Background. Agricultural plastic mulches offer great benefits such as higher yields and lower pesticide use. Yet, plastic mulches may disintegrate over time and fragment into smaller debris. Such plastic debris is expected to remain in the field after removal of the plastic mulch and thus contributes to soil contamination with plastics.
Method. To investigate this, we collected soil samples at 0–10 cm and 10–40 cm depth from three fields covered with black mulch film for three consecutive years. Three fields without any reported plastic use served as control. Visual plastic debris > 1 cm (macroplastics) was collected from the soil surface. Mesoplastics between 2 mm and 1 cm were density separated from the sampled soil using saturated NaCl solution and analyzed by Fourier-transform infrared spectroscopy. Debris ≤ 2 mm (microplastics) was dispersed from 50 g soil using sodium hexametaphosphate solution followed by the aforementioned density separation. The separated polyethylene (PE), polypropylene (PP), and polystyrene (PS) were quantified via solvent-based pyrolysis–gas chromatography/mass spectrometry (Py–GC/MS).
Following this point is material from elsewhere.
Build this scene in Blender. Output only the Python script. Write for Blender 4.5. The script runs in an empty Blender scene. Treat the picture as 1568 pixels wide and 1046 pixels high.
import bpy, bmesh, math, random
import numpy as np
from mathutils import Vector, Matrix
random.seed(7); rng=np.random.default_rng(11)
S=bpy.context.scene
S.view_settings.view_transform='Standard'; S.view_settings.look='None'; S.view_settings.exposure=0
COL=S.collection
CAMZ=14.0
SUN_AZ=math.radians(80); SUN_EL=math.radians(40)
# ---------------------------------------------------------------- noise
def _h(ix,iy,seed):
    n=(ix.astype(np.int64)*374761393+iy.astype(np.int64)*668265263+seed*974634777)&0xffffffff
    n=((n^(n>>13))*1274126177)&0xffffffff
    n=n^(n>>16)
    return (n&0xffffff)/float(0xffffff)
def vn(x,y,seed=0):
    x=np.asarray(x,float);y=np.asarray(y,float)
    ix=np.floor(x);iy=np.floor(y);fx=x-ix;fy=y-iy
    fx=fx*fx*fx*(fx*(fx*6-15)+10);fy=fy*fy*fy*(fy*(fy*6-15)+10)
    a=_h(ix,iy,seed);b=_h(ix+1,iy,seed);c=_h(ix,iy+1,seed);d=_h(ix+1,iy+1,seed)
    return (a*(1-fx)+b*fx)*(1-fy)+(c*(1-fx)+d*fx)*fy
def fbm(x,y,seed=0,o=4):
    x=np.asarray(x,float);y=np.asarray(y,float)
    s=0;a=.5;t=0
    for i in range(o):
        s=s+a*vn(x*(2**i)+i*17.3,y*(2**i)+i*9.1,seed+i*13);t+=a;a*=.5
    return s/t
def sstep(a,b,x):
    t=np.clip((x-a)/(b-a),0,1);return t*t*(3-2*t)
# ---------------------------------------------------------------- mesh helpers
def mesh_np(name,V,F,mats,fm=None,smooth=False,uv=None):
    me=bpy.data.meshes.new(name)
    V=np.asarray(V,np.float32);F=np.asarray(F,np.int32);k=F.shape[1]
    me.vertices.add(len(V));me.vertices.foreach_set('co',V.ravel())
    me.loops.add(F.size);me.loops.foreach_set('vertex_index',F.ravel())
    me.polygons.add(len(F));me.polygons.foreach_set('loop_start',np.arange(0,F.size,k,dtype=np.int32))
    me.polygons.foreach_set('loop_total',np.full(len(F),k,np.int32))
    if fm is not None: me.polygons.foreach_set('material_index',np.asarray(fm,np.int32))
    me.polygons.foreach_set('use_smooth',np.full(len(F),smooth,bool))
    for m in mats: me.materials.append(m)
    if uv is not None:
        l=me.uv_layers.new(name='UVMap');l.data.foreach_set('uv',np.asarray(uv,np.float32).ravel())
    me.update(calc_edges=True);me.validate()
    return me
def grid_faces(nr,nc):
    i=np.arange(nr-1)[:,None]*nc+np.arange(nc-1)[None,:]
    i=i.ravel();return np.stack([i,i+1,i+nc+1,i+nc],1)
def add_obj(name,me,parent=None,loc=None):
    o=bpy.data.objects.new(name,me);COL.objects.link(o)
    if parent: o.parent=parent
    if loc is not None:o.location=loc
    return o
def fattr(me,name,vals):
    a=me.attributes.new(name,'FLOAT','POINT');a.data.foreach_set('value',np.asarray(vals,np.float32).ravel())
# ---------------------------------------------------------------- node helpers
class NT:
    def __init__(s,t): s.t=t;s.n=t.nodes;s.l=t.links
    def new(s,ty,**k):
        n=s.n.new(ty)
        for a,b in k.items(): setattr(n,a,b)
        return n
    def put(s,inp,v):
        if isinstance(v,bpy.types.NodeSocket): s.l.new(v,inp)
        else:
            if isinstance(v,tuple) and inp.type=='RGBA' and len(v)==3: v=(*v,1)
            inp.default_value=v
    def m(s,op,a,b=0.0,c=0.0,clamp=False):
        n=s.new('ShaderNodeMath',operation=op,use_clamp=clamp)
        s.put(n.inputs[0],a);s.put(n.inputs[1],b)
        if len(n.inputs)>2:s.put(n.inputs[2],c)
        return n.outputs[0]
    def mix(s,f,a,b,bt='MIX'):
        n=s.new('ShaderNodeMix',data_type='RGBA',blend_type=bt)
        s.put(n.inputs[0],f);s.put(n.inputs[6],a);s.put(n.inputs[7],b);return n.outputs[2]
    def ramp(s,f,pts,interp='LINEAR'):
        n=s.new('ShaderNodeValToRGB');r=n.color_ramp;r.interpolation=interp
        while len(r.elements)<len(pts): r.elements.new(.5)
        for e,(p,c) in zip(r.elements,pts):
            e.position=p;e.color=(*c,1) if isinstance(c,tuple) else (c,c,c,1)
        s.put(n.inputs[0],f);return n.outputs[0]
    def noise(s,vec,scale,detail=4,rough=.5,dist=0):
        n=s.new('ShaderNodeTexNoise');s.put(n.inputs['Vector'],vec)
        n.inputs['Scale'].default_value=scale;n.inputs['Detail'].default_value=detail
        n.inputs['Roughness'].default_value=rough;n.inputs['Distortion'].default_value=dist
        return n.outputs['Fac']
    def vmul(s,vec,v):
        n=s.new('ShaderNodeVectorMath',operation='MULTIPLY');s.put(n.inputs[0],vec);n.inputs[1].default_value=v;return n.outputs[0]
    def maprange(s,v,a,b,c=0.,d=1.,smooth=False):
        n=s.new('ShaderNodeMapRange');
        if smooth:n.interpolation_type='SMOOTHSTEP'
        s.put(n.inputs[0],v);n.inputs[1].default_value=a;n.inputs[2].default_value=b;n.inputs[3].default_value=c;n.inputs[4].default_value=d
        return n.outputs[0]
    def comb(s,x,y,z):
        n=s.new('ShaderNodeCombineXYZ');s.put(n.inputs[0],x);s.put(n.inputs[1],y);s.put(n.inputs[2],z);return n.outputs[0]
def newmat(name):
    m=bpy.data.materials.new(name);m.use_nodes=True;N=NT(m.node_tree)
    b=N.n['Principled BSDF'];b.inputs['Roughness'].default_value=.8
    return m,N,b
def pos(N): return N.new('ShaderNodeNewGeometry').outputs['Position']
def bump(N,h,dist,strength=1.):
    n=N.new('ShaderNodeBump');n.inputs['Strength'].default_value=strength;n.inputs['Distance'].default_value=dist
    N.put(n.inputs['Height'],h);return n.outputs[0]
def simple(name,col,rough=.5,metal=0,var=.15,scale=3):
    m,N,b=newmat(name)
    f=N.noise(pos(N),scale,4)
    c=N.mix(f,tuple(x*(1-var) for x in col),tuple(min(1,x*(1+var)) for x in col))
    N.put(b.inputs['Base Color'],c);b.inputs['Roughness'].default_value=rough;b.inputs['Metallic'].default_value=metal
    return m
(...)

Results. With 89–206 fragments ha−1, the majority of macroplastics were located in fields previously covered with mulch films. 80% of the collected specimen were identified as black PE film. The number of mesoplastics in plastic-mulched soil was 2.3 particles kg−1, while only 1.0 particles kg−1 were found in the reference fields. Py–GC/MS revealed microplastic levels of up to 13 mg kg−1. The PE content was significantly higher in plastic-mulched fields than in reference fields.
Discussion. Although the identified plastic levels are lower than those reported in comparable studies, our results still suggest that plastic mulching functions as a source of plastic debris in agricultural systems. Due to its severely restricted degradability, these plastics are likely to accumulate in soil in the long term and further fragment into smaller and smaller debris.